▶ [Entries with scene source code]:
-----

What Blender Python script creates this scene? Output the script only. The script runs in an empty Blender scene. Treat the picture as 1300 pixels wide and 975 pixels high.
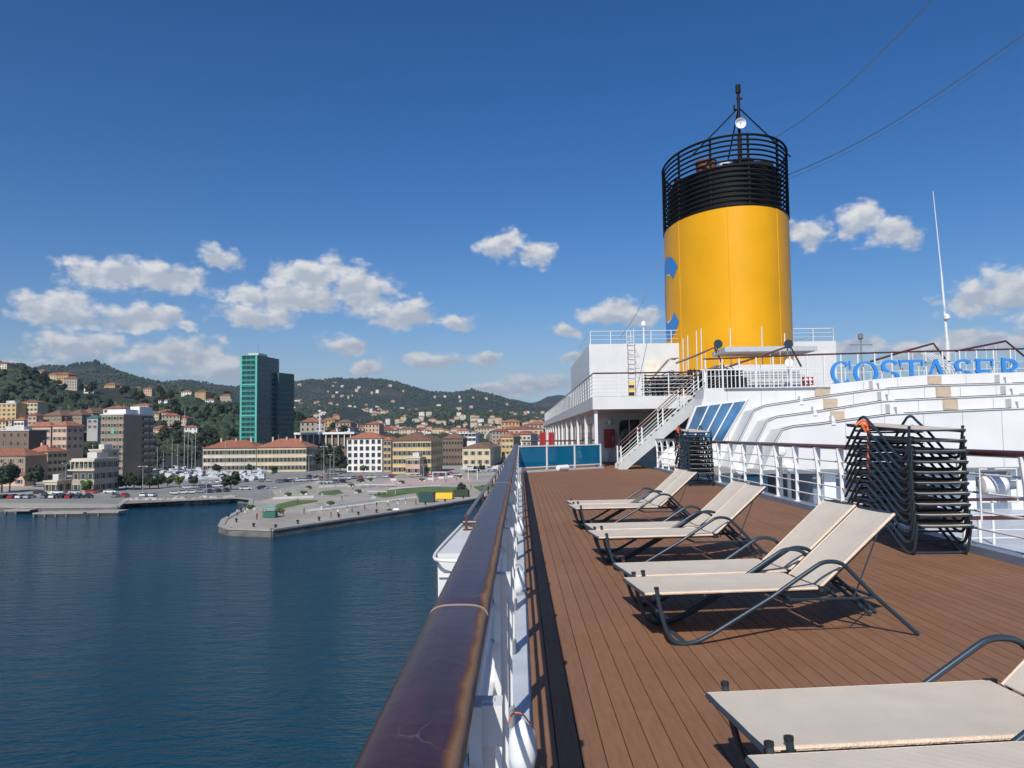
import bpy, math, random
from mathutils import Vector, Matrix, noise
random.seed(7)
S = bpy.context.scene
COL = S.collection
PI = math.pi

# ------------------------------------------------------------ camera
# the deck is z = 0, the ship points along +Y, the sea is 19.5 m below the deck
FPX = 1010.0
EYE = Vector((0, 0, 1.55))
PITCH, YAW, ROLL = math.radians(3.6), math.radians(0.51), math.radians(0.7)
CAMROT = Matrix.Rotation(YAW, 3, 'Z') @ Matrix.Rotation(PI/2 + PITCH, 3, 'X') @ Matrix.Rotation(-ROLL, 3, 'Z')
cd = bpy.data.cameras.new('camera')
cam = bpy.data.objects.new('camera', cd); COL.objects.link(cam)
cd.sensor_width = 36; cd.lens = 36*FPX/1300; cd.clip_start = 0.05; cd.clip_end = 60000
cam.matrix_world = Matrix.Translation(EYE) @ CAMROT.to_4x4()
S.camera = cam
S.render.resolution_x, S.render.resolution_y = 1024, 768

def ray(px, py):
    return CAMROT @ Vector(((px-650)/FPX, (487.5-py)/FPX, -1))
def P(px, py, Y):                 # the point seen there at distance Y forward
    d = ray(px, py); return EYE + d*(Y/d.y)
def G(px, py, z):                 # the point seen there on a level surface
    d = ray(px, py); return EYE + d*((z-EYE.z)/d.z)

# ------------------------------------------------------------ light
SUN_AZ, SUN_EL = math.radians(197), math.radians(41.5)
S.view_settings.view_transform = 'Standard'; S.view_settings.look = 'None'
S.view_settings.exposure = 0.0; S.view_settings.gamma = 1
sl = bpy.data.lights.new('sun', 'SUN'); sl.energy = 4.9; sl.angle = math.radians(0.53); sl.color = (1, .955, .88)
so = bpy.data.objects.new('sun', sl); COL.objects.link(so)
to_sun = Vector((math.sin(SUN_AZ)*math.cos(SUN_EL), math.cos(SUN_AZ)*math.cos(SUN_EL), math.sin(SUN_EL)))
so.rotation_euler = to_sun.to_track_quat('Z', 'Y').to_euler(); so.location = (0, -20, 60)

W = bpy.data.worlds.new('World'); S.world = W; W.use_nodes = True
def build_sky():
    nt = W.node_tree; N = nt.nodes; L = nt.links; N.clear()
    def nd(t, **k):
        n = N.new(t)
        for a, b in k.items(): setattr(n, a, b)
        return n
    def m(op, a, b=None, c=None):
        n = nd('ShaderNodeMath', operation=op)
        for i, v in enumerate((a, b, c)):
            if v is None: continue
            if isinstance(v, (int, float)): n.inputs[i].default_value = v
            else: L.new(v, n.inputs[i])
        return n.outputs[0]
    out = nd('ShaderNodeOutputWorld'); bg = nd('ShaderNodeBackground'); bg.inputs[1].default_value = 0.085
    sky = nd('ShaderNodeTexSky', sky_type='NISHITA', sun_disc=False)
    sky.sun_elevation = SUN_EL; sky.sun_rotation = SUN_AZ
    sky.altitude = 0; sky.air_density = 1.0; sky.dust_density = 0.35; sky.ozone_density = 3.0
    tc = nd('ShaderNodeTexCoord'); sx = nd('ShaderNodeSeparateXYZ'); L.new(tc.outputs['Generated'], sx.inputs[0])
    sv = nd('ShaderNodeCombineXYZ'); L.new(sx.outputs[0], sv.inputs[0]); L.new(sx.outputs[1], sv.inputs[1]); L.new(m('MAXIMUM', sx.outputs[2], .075), sv.inputs[2]); L.new(sv.outputs[0], sky.inputs[0])
    az = m('ARCTAN2', sx.outputs[0], sx.outputs[1]); el = m('ARCSINE', sx.outputs[2])
    p = nd('ShaderNodeCombineXYZ'); L.new(az, p.inputs[0]); L.new(el, p.inputs[1])
    # uneven edges: the lookup point wanders
    nz = nd('ShaderNodeTexNoise'); nz.inputs['Scale'].default_value = 16; nz.inputs['Detail'].default_value = 3
    L.new(p.outputs[0], nz.inputs['Vector'])
    off = nd('ShaderNodeVectorMath', operation='SUBTRACT'); L.new(nz.outputs['Color'], off.inputs[0]); off.inputs[1].default_value = (.5, .5, .5)
    sc = nd('ShaderNodeVectorMath', operation='MULTIPLY'); L.new(off.outputs[0], sc.inputs[0]); sc.inputs[1].default_value = (.065, .035, 0)
    q = nd('ShaderNodeVectorMath', operation='ADD'); L.new(p.outputs[0], q.inputs[0]); L.new(sc.outputs[0], q.inputs[1])
    clouds = [(140,345,60,20),(205,352,62,20),(80,397,55,22),(165,404,62,18),(103,440,62,17),(272,325,28,15),
              (400,346,52,24),(365,375,92,24),(450,372,62,24),(330,398,60,16),(510,396,46,20),(586,407,22,10),(235,456,76,22),(285,470,60,14),
              (441,437,34,15),(472,464,20,11),(546,462,32,10),(611,457,26,14),(640,314,34,16),(676,326,30,15),
              (775,394,36,16),(815,404,34,13),(717,418,25,9),(690,489,66,13),(722,455,24,8),(640,497,60,9),(1020,297,30,20),(1092,284,34,20),(1128,296,36,20),
              (1235,378,40,22),(1290,366,50,30),(1250,428,60,15),(1170,440,50,10),(1075,437,28,11),(1350,380,60,25),(30,468,50,10),(235,416,16,8)]
    best = best2 = None
    for (cx, cy, wx, wy) in clouds:
        d = ray(cx, cy).normalized()
        a, e = math.atan2(d.x, d.y), math.asin(d.z)
        s1 = nd('ShaderNodeVectorMath', operation='SUBTRACT'); L.new(q.outputs[0], s1.inputs[0]); s1.inputs[1].default_value = (a, e, 0)
        s2 = nd('ShaderNodeVectorMath', operation='MULTIPLY'); L.new(s1.outputs[0], s2.inputs[0]); s2.inputs[1].default_value = (FPX/(wx*1.12), FPX/(wy*1.15), 0)
        s3 = nd('ShaderNodeVectorMath', operation='LENGTH'); L.new(s2.outputs[0], s3.inputs[0])
        best = s3.outputs['Value'] if best is None else m('MINIMUM', best, s3.outputs['Value'])
        s4 = nd('ShaderNodeVectorMath', operation='DISTANCE'); L.new(s2.outputs[0], s4.inputs[0]); s4.inputs[1].default_value = (-.15, .5, 0)
        best2 = s4.outputs['Value'] if best2 is None else m('MINIMUM', best2, s4.outputs['Value'])
    # the same kind of clouds goes on round the rest of the horizon
    g = nd('ShaderNodeTexNoise'); g.inputs['Scale'].default_value = 5.5; g.inputs['Detail'].default_value = 2
    st = nd('ShaderNodeVectorMath', operation='MULTIPLY'); L.new(p.outputs[0], st.inputs[0]); st.inputs[1].default_value = (1, 2.6, 1); L.new(st.outputs[0], g.inputs['Vector'])
    side = nd('ShaderNodeMapRange'); L.new(m('ABSOLUTE', az), side.inputs[0]); side.inputs[1].default_value = .64; side.inputs[2].default_value = .85
    low = nd('ShaderNodeMapRange'); L.new(el, low.inputs[0]); low.inputs[1].default_value = .45; low.inputs[2].default_value = .2
    gen = m('MULTIPLY', m('MULTIPLY', m('MULTIPLY', m('SUBTRACT', g.outputs['Fac'], .5), 5.0), side.outputs[0]), low.outputs[0])
    gen = m('SUBTRACT', gen, m('SUBTRACT', 2.6, m('MULTIPLY', m('MULTIPLY', side.outputs[0], low.outputs[0]), 2.2)))
    dens = m('MAXIMUM', m('SUBTRACT', 1.0, best), gen)
    f = nd('ShaderNodeTexNoise'); f.inputs['Scale'].default_value = 34; f.inputs['Detail'].default_value = 9; f.inputs['Roughness'].default_value = .58
    fs = nd('ShaderNodeVectorMath', operation='MULTIPLY'); L.new(p.outputs[0], fs.inputs[0]); fs.inputs[1].default_value = (1, 1.5, 1); L.new(fs.outputs[0], f.inputs['Vector'])
    def billow(vec, det):
        v = nd('ShaderNodeTexVoronoi', feature='F1', normalize=True); v.inputs['Scale'].default_value = 36; v.inputs['Detail'].default_value = det; v.inputs['Roughness'].default_value = .5; v.inputs['Lacunarity'].default_value = 2.3
        L.new(vec, v.inputs['Vector']); return v.outputs['Distance']
    wv = nd('ShaderNodeVectorMath', operation='MULTIPLY_ADD'); L.new(off.outputs[0], wv.inputs[0]); wv.inputs[1].default_value = (.03, .03, 0); L.new(fs.outputs[0], wv.inputs[2])
    bw = billow(wv.outputs[0], 2)
    dd = m('ADD', m('ADD', dens, m('MULTIPLY', m('SUBTRACT', f.outputs['Fac'], .45), 1.15)), m('MULTIPLY', m('SUBTRACT', .30, bw), 1.6))
    mk = nd('ShaderNodeMapRange', interpolation_type='SMOOTHSTEP'); L.new(dd, mk.inputs[0]); mk.inputs[1].default_value = .02; mk.inputs[2].default_value = .62; mk.inputs[4].default_value = .97
    # light from above left: compare the noise with itself a little further up
    f2 = nd('ShaderNodeTexNoise'); f2.inputs['Scale'].default_value = 34; f2.inputs['Detail'].default_value = 5; f2.inputs['Roughness'].default_value = .55
    up = nd('ShaderNodeVectorMath', operation='ADD'); L.new(fs.outputs[0], up.inputs[0]); up.inputs[1].default_value = (-.006, .02, 0); L.new(up.outputs[0], f2.inputs['Vector'])
    wv2 = nd('ShaderNodeVectorMath', operation='ADD'); L.new(wv.outputs[0], wv2.inputs[0]); wv2.inputs[1].default_value = (-.003, .010, 0)
    bw2 = billow(wv2.outputs[0], 1)
    lit = m('ADD', .56, m('ADD', m('MULTIPLY', m('SUBTRACT', f.outputs['Fac'], f2.outputs['Fac']), 2.2), m('MULTIPLY', m('SUBTRACT', bw2, bw), 1.3)))
    lit = m('SUBTRACT', lit, m('MULTIPLY', m('MAXIMUM', m('SUBTRACT', dd, .55), 0), .22))
    lit = m('ADD', lit, m('MULTIPLY', m('SUBTRACT', best, best2), .75))
    lr = nd('ShaderNodeMapRange'); L.new(lit, lr.inputs[0]); lr.inputs[1].default_value = .15; lr.inputs[2].default_value = .95
    cc = nd('ShaderNodeMix', data_type='RGBA'); L.new(lr.outputs[0], cc.inputs[0]); cc.inputs[6].default_value = (5.8, 6.4, 7.3, 1); cc.inputs[7].default_value = (10.2, 10.1, 9.9, 1)
    hs = nd('ShaderNodeHueSaturation'); hs.inputs['Saturation'].default_value = 1.38; hs.inputs['Value'].default_value = 1.0; L.new(sky.outputs[0], hs.inputs['Color'])
    tn = nd('ShaderNodeMix', data_type='RGBA', blend_type='MULTIPLY'); tn.inputs[0].default_value = 1; gm = nd('ShaderNodeGamma'); gm.inputs[1].default_value = 1.2; L.new(hs.outputs[0], gm.inputs[0]); L.new(gm.outputs[0], tn.inputs[6]); tn.inputs[7].default_value = (.92, .765, .80, 1)
    mx = nd('ShaderNodeMix', data_type='RGBA'); L.new(mk.outputs[0], mx.inputs[0]); L.new(tn.outputs[2], mx.inputs[6]); L.new(cc.outputs[2], mx.inputs[7])
    L.new(mx.outputs[2], bg.inputs[0]); L.new(bg.outputs[0], out.inputs[0])
build_sky()

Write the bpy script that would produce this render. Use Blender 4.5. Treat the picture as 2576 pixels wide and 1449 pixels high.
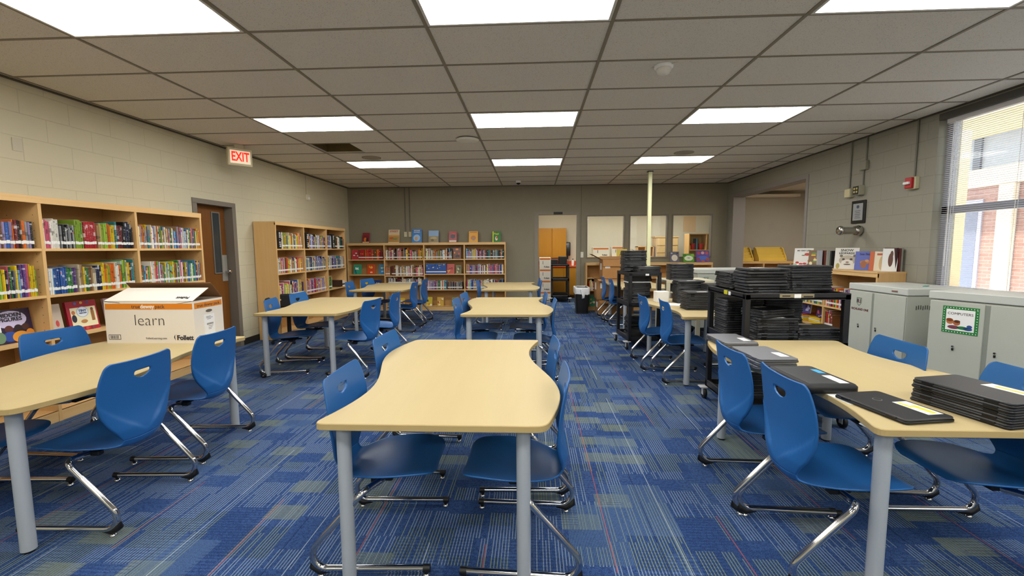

-----

▶ [Task prompt]:
Repeat word for word the lines above, from the first entry through the line containing "PI = math.pi", with both ends kept and the pictures dropped.

▶ [Response to the exercise]:
What Blender Python script creates this scene? Output the script only. The script runs in an empty Blender scene. Treat the picture as 1300 pixels wide and 975 pixels high.
import bpy, math, random
from mathutils import Vector, Matrix, noise
random.seed(7)
S = bpy.context.scene
COL = S.collection
PI = math.pi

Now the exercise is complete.